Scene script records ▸
● ● ● ● ●

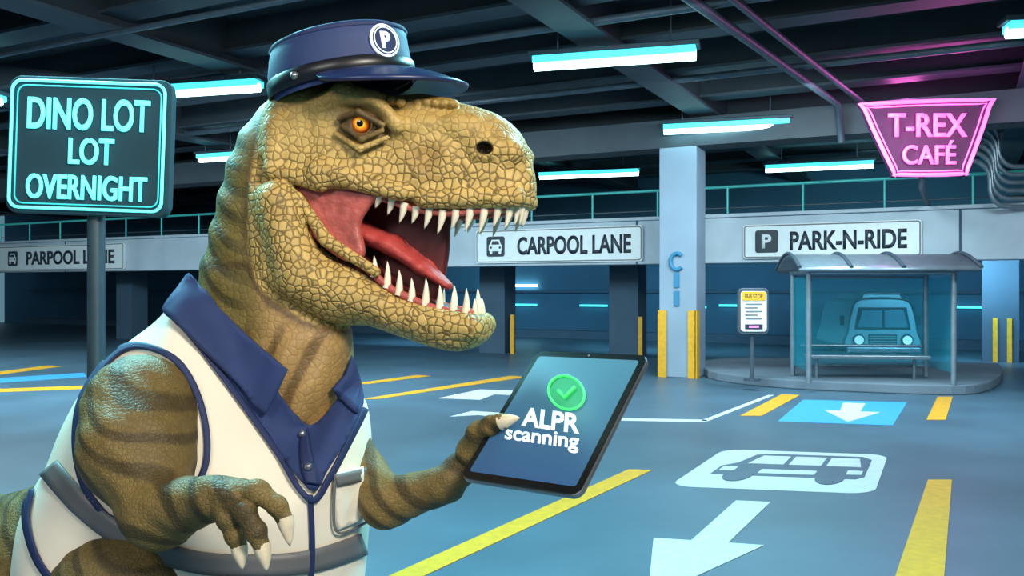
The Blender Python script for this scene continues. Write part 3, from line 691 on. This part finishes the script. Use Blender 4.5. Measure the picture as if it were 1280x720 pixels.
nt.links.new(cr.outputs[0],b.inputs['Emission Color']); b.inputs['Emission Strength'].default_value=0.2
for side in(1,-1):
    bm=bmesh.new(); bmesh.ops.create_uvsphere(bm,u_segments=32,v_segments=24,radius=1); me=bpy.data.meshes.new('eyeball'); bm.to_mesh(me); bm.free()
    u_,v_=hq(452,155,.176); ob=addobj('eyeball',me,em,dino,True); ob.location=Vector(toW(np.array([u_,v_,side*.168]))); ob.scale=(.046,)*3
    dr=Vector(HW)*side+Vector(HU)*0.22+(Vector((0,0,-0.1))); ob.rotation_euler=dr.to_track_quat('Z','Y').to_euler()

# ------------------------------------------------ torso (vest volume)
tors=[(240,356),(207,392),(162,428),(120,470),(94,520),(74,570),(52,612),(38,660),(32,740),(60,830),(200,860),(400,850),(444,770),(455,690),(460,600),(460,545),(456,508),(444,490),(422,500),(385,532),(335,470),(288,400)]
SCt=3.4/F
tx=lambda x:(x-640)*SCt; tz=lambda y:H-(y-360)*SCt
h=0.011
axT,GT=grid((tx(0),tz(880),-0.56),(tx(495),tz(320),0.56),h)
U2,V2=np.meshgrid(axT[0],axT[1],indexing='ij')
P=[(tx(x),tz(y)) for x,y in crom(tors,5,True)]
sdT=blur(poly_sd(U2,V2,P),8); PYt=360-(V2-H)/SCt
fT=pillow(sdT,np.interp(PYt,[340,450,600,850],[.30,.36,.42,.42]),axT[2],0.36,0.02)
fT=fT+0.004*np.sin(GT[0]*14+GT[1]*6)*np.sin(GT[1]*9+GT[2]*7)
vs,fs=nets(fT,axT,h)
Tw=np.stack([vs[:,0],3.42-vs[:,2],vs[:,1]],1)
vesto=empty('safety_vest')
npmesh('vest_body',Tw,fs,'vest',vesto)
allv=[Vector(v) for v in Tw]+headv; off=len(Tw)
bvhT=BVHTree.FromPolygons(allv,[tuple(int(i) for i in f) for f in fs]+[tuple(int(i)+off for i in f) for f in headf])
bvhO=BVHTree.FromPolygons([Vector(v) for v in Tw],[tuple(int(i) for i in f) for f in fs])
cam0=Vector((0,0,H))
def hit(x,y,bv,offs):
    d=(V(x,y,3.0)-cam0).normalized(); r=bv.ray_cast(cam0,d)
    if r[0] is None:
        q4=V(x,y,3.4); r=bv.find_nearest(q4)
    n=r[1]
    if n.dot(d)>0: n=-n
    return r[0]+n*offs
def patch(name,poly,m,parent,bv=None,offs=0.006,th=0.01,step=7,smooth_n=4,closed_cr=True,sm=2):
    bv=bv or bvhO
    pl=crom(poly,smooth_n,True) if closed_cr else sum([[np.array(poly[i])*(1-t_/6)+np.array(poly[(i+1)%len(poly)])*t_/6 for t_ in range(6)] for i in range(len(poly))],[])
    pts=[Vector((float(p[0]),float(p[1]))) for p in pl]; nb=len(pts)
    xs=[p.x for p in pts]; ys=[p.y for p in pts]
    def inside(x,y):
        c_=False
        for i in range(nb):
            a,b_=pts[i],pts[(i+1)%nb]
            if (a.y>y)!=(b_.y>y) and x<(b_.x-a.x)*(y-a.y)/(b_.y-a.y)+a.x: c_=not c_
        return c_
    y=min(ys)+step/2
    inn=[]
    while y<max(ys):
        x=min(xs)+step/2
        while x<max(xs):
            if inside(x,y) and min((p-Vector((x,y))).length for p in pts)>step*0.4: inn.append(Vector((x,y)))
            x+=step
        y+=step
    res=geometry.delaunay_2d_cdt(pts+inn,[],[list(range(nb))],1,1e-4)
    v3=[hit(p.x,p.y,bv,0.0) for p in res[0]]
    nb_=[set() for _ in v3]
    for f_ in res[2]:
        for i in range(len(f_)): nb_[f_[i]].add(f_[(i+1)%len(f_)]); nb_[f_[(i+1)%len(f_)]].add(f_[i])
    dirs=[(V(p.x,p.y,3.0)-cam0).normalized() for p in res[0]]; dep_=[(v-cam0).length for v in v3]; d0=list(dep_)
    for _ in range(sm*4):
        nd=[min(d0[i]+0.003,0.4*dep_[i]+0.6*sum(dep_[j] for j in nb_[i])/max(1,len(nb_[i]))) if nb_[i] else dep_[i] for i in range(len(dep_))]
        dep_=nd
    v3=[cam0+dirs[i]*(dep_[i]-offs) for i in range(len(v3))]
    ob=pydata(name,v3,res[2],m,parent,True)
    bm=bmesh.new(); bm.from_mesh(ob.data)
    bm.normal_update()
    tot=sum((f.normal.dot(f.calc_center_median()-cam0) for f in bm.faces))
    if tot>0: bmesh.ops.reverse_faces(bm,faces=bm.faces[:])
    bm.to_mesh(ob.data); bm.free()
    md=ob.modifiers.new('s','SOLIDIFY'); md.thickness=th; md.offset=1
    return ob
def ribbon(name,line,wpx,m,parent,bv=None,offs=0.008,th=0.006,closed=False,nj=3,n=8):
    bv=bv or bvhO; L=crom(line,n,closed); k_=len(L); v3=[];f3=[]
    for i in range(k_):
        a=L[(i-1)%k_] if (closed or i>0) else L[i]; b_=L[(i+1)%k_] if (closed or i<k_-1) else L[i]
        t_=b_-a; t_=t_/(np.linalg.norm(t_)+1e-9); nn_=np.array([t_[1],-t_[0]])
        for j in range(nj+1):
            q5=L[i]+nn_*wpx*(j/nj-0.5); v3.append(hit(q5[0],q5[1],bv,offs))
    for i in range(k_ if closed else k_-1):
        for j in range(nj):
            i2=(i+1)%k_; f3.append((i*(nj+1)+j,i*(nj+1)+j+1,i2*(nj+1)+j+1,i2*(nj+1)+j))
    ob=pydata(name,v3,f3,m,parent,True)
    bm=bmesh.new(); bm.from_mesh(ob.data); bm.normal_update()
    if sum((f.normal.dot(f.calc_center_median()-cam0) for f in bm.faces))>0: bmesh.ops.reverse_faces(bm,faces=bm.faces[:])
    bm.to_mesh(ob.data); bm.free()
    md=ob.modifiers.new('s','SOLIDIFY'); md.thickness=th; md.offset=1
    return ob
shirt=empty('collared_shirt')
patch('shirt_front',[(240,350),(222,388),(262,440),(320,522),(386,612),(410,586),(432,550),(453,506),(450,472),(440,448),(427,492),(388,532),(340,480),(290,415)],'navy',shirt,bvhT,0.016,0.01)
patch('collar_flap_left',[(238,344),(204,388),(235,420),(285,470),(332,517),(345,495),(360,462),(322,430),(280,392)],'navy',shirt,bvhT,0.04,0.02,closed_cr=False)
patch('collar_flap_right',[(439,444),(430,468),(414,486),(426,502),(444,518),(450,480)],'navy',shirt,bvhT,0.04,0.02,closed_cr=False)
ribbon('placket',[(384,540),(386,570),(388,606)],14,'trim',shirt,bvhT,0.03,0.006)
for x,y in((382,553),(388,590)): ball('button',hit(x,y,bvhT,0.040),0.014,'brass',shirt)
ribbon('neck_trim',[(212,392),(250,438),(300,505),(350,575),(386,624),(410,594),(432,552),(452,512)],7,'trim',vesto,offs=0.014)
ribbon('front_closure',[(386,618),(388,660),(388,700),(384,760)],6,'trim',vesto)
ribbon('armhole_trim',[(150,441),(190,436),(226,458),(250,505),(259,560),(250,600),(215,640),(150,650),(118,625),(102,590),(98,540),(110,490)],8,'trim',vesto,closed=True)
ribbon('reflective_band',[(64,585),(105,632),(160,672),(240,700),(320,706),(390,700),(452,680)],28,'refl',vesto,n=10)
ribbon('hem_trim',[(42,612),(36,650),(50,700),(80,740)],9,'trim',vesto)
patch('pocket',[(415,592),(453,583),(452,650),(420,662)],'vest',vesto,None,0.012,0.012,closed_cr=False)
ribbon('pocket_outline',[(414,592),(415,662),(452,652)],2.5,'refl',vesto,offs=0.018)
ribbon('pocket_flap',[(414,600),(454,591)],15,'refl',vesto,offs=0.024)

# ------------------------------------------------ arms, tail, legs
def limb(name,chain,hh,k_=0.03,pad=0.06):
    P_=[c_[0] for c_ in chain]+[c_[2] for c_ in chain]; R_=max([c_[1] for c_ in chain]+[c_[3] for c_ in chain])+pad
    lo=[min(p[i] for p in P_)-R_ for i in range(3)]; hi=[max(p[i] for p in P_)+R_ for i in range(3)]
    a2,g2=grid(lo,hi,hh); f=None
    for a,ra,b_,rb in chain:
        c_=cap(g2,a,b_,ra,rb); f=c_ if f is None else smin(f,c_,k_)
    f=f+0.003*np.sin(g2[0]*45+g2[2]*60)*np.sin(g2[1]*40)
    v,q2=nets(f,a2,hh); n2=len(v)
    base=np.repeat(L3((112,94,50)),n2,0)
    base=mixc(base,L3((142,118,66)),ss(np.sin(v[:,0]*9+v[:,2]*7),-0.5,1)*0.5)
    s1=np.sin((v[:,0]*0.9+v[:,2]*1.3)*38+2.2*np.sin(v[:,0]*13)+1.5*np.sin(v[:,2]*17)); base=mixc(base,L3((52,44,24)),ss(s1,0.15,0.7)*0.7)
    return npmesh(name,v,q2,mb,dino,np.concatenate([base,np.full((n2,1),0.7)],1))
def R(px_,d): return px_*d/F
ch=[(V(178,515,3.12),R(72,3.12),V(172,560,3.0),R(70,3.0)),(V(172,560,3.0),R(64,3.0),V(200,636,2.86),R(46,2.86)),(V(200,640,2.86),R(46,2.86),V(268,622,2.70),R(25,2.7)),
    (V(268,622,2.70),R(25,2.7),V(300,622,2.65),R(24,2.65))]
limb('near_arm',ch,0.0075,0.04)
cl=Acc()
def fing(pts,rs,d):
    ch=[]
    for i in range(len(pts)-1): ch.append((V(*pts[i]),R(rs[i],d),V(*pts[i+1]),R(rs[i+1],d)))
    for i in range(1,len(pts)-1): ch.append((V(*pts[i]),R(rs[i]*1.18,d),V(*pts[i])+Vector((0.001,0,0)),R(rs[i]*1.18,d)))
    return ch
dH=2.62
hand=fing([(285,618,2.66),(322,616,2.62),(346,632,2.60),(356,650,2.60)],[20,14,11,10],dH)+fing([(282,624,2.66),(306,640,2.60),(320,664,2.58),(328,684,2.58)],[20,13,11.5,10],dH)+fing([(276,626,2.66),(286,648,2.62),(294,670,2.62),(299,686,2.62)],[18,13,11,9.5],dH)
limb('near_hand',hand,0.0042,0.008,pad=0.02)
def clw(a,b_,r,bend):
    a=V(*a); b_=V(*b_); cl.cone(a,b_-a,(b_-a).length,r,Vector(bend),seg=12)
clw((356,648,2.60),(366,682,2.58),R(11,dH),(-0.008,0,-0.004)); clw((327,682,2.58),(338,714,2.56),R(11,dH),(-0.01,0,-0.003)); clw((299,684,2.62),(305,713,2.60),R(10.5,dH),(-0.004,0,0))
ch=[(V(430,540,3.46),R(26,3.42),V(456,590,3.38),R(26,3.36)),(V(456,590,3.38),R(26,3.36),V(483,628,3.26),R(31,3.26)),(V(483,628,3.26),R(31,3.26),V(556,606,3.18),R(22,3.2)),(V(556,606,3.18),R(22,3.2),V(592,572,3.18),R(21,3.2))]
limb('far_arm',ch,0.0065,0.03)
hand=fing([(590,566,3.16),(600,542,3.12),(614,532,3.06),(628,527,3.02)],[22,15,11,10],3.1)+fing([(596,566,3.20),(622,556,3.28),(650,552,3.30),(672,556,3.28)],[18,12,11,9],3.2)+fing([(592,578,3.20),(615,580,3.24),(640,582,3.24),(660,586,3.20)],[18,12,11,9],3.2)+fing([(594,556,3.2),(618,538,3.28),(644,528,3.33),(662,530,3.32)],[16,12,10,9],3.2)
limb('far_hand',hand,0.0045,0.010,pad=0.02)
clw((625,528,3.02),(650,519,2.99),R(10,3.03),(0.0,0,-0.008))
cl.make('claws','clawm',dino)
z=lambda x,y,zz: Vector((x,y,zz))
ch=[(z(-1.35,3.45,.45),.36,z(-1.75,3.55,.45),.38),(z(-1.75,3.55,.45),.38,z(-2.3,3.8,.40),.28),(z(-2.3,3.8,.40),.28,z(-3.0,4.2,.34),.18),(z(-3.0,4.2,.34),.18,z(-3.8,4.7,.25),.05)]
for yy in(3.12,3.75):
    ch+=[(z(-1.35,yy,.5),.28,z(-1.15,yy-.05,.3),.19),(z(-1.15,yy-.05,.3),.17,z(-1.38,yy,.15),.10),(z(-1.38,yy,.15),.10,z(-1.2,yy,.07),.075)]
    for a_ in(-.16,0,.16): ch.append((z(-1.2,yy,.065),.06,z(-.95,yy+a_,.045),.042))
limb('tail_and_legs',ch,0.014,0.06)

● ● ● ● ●

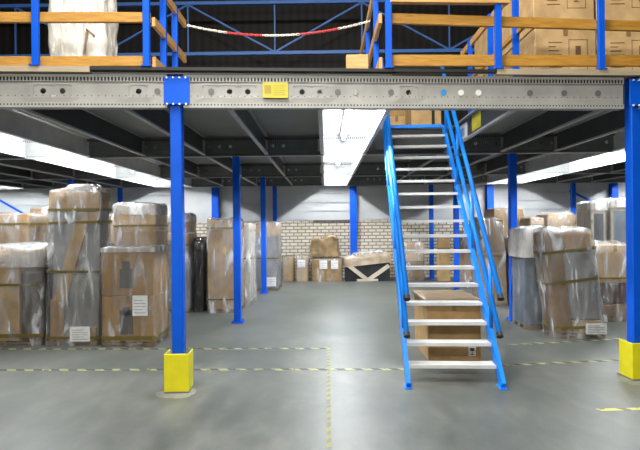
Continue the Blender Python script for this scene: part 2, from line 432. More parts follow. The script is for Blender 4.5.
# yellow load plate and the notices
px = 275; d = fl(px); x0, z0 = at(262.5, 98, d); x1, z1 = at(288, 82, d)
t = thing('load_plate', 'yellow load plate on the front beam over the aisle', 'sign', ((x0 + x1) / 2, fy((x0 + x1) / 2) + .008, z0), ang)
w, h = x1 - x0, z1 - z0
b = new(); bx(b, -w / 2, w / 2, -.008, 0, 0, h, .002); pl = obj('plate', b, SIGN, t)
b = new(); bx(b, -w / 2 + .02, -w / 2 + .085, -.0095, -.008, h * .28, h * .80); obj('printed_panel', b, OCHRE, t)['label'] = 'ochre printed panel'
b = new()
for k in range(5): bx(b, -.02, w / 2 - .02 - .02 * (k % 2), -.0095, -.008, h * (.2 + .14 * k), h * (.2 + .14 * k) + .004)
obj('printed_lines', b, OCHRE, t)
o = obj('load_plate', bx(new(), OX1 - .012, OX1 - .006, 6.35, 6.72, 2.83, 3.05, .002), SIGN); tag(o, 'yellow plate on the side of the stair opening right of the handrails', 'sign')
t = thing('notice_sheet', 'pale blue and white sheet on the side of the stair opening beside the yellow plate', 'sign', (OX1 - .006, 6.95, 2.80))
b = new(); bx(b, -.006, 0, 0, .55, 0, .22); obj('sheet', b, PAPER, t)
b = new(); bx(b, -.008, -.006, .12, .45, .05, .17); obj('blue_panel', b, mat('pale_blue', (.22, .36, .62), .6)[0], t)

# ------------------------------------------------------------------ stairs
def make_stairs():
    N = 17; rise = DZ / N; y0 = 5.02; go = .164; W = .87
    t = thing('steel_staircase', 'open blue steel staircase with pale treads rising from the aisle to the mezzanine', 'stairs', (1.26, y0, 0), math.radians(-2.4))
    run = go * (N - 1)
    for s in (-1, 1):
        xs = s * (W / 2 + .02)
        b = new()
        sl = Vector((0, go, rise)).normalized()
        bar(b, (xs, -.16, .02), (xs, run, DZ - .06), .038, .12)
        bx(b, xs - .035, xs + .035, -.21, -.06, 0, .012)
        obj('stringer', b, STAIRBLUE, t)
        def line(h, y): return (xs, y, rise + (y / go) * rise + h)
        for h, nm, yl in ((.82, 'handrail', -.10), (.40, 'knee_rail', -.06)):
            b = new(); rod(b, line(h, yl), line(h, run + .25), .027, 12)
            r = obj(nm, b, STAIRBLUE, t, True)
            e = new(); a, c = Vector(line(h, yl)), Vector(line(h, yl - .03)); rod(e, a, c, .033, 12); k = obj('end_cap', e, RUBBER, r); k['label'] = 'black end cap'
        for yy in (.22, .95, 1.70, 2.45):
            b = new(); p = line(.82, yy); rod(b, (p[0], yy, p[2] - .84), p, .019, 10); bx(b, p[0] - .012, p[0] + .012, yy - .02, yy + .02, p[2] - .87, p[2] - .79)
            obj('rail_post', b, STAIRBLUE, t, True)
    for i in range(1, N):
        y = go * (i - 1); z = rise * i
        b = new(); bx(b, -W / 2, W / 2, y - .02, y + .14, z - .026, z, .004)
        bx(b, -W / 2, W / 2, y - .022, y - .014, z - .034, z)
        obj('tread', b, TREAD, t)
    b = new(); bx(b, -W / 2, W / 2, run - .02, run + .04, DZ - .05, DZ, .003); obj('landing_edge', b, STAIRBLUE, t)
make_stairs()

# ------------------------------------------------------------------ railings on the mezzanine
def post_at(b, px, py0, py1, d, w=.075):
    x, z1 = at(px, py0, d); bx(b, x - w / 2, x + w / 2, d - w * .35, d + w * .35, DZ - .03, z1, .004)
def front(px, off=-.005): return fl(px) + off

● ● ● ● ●

Task description ▸ Each line from the one containing "Continue the Blender" through the one containing "b = new(); bx(b, -.008, -.006, .12, .45, .05, .17);" must be retyped exactly, the first and last of these included.

Task result ▸
Continue the Blender Python script for this scene: part 2, from line 432. More parts follow. The script is for Blender 4.5.
# yellow load plate and the notices
px = 275; d = fl(px); x0, z0 = at(262.5, 98, d); x1, z1 = at(288, 82, d)
t = thing('load_plate', 'yellow load plate on the front beam over the aisle', 'sign', ((x0 + x1) / 2, fy((x0 + x1) / 2) + .008, z0), ang)
w, h = x1 - x0, z1 - z0
b = new(); bx(b, -w / 2, w / 2, -.008, 0, 0, h, .002); pl = obj('plate', b, SIGN, t)
b = new(); bx(b, -w / 2 + .02, -w / 2 + .085, -.0095, -.008, h * .28, h * .80); obj('printed_panel', b, OCHRE, t)['label'] = 'ochre printed panel'
b = new()
for k in range(5): bx(b, -.02, w / 2 - .02 - .02 * (k % 2), -.0095, -.008, h * (.2 + .14 * k), h * (.2 + .14 * k) + .004)
obj('printed_lines', b, OCHRE, t)
o = obj('load_plate', bx(new(), OX1 - .012, OX1 - .006, 6.35, 6.72, 2.83, 3.05, .002), SIGN); tag(o, 'yellow plate on the side of the stair opening right of the handrails', 'sign')
t = thing('notice_sheet', 'pale blue and white sheet on the side of the stair opening beside the yellow plate', 'sign', (OX1 - .006, 6.95, 2.80))
b = new(); bx(b, -.006, 0, 0, .55, 0, .22); obj('sheet', b, PAPER, t)
b = new(); bx(b, -.008, -.006, .12, .45, .05, .17); obj('blue_panel', b, mat('pale_blue', (.22, .36, .62), .6)[0], t)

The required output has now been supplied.